November 4th 1972

“City 4 County 0” / “didn’t do much all today except went over field for bonfire evening”

Bonfire night – or Guy Fawkes night – or Fireworks night- is a peculiarly British (and colonies) tradition

Somewhat weirdly, the fifth of November each year is awash with fireworks and bonfires to celebrate the anniversary of the foiling of the so-called Gunpowder Plot in 1605. This was a plot hatched by Guy Fawkes and a group of catholic co-conspirators to blow up the Houses of Parliament, the seat of British government.

Remember, remember the Fifth of November
Gunpowder, treason and plot

So, in essence, the British public continue to celebrate a failed terrorist attack.

(If America set off fireworks every time there was an unsuccesful terrorist attack against it – at least according to what we are led to believe by the NSA – there wouldn’t be a dark night any day of the year!!)

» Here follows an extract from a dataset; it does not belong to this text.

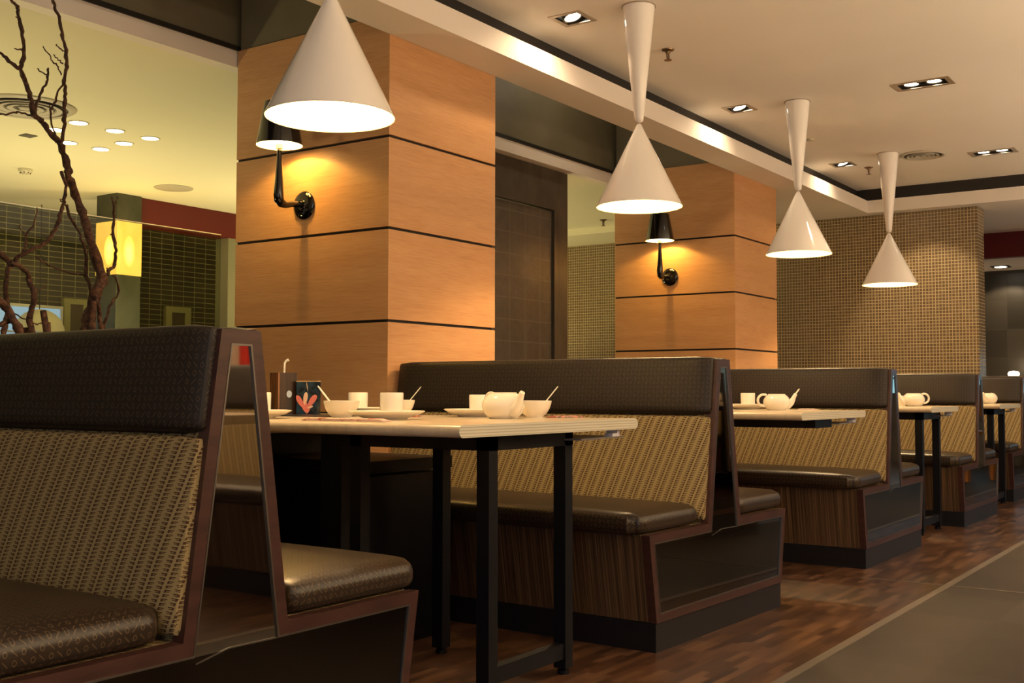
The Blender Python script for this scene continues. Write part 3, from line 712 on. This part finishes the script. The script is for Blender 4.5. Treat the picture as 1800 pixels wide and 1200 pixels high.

The bonfire on the field would have been carefully built by the farmer and residents over a series of weeks, then topped with an effigy of Mr Fawkes – usually constructed from a pile of old clothes stuffed with straw and finished off with a paper bag upon which a face was badly drawn. Hats and other accessories were added before the effigy was carried to the top of the bonfire to ceremoniously burn.

It all sounds rather anarchistic doesn’t it?

In the ‘olde days’ children would build themselves Guy Fawkes effigies and then sit next to them on busy street corners, requesting cash from passers-by under the quaint auspice of “Penny for the Guy”

So, to sum up then….. political terrorism, anarchy and begging.

These days Bonfire night is still celebrated in Britain, but appears to have stretched itself to a full week or more of letting off fireworks in the street – or through your letterbox! Usually by ignorant teen morons with nothing better to do. That carefully constructed bonfire of yore would have been burned down early by the same morons and all attempts to have a gentle party on the field would have been disrupted similarly.

Having lived in the USA for the past decade I think I can safely state that the Americans (for all their other myriad of faults) definitely know how to celebrate things properly, and often with a sense of ‘wonderment’ for young kids.